Tuesday, October 17, 2017

The Boys in the Trees


The Boys in the Trees is a surprising film with a dark fairy tale atmosphere. It's Halloween in Australia, 1997. Corey and Jonah used to be friends as children and their lives couldn't be more different on the cusp of adulthood. Corey hangs out with a group of bullies who have no aspirations except to be bullies that rule their small town as adults. They intimidate children and adults alike, smoking, drinking, and taking whatever they like. Jonah is more of a loner and is consistantly tormented by Corey and his friends. Halloween night gives the two teens a surreal journey through their memories.


From the beginning, Corey seems to have already chosen to follow in his groups' footsteps, terrorizing the locals and living it up for his adult life when he truly wants to go off to college for photography. Things change when he causes Jonah to fall and hit his head skateboarding. Everything is so different when it's just the two of them so they can be simply themselves instead of filling their roles. It starts out with Jonah telling Corey ghost stories and later seeing them come to life in chilling ways. A girl's sister was lured away by wolves, leaving the smaller girl to fend for herself and got lost. Now, she only realizes she's dead in the light where she stays, leaving the living with her shrieks echoing in their ears.


Then, Jonah goes through some memories, framing the bullies as werewolves hunting for the weak and the bullied as still human, hiding from the monsters. This contrasts with what Corey's friend said, that you have to kill a few sheep to hang with the wolves, giving Corey a view of what life has been like for Jonah and others like him. While there are fantastical elements, harsh realities are seen right alongside them. The truth about what happened to Jonah (as a teen and a child) and why their friendship ended is heartwrenching. This is all framed with Jonah and Corey in a tree with their childhood belongings, switching between teen and child versions of themselves playing and reciting children's rhymes.
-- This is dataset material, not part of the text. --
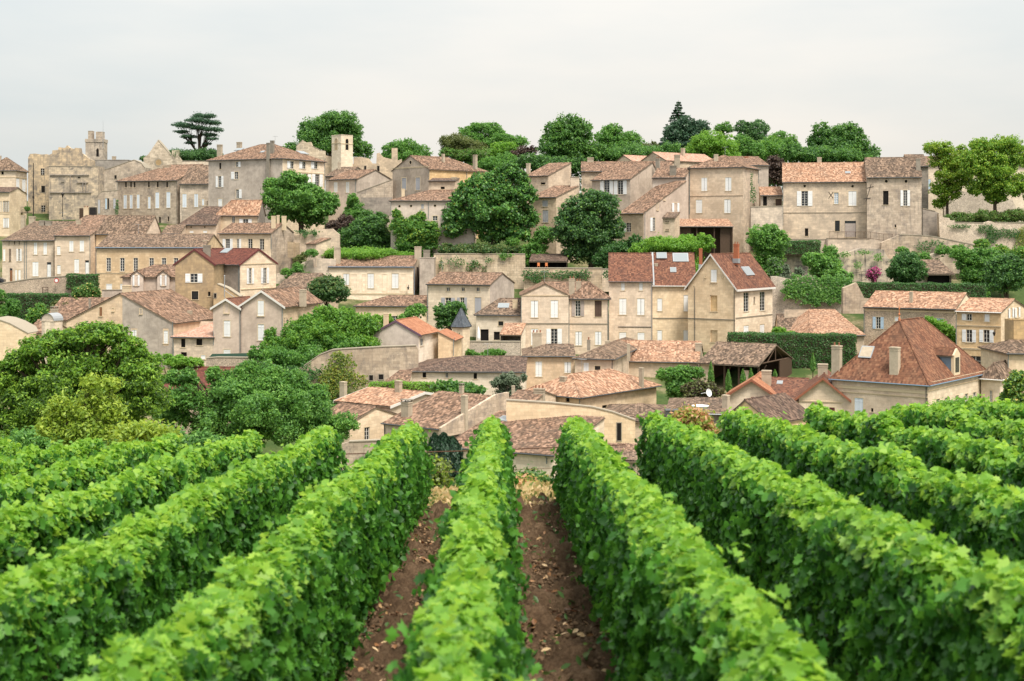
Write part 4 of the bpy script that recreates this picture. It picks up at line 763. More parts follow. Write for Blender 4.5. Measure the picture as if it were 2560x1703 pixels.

The 90's setting is nostalgic and realistic. The nostalgia comes in the clothes and the music. The soundtrack is amazing with songs from Pearl Jam, Rammstein, and Marilyn Manson perfectly completing scenes. The realistic parts come with the jarring homophobic comments from Corey's friends and the violence in the film. It's a touch that some would avoid, but it's a part of 80's and 90's film that is painful to watch now. Overall, The Boys in the Trees is a wonderful movie that proves to be fantastic and whimsical while still exposing harsh truths. The ending seemed to be getting to idyllic and then soundly grounds itself in reality.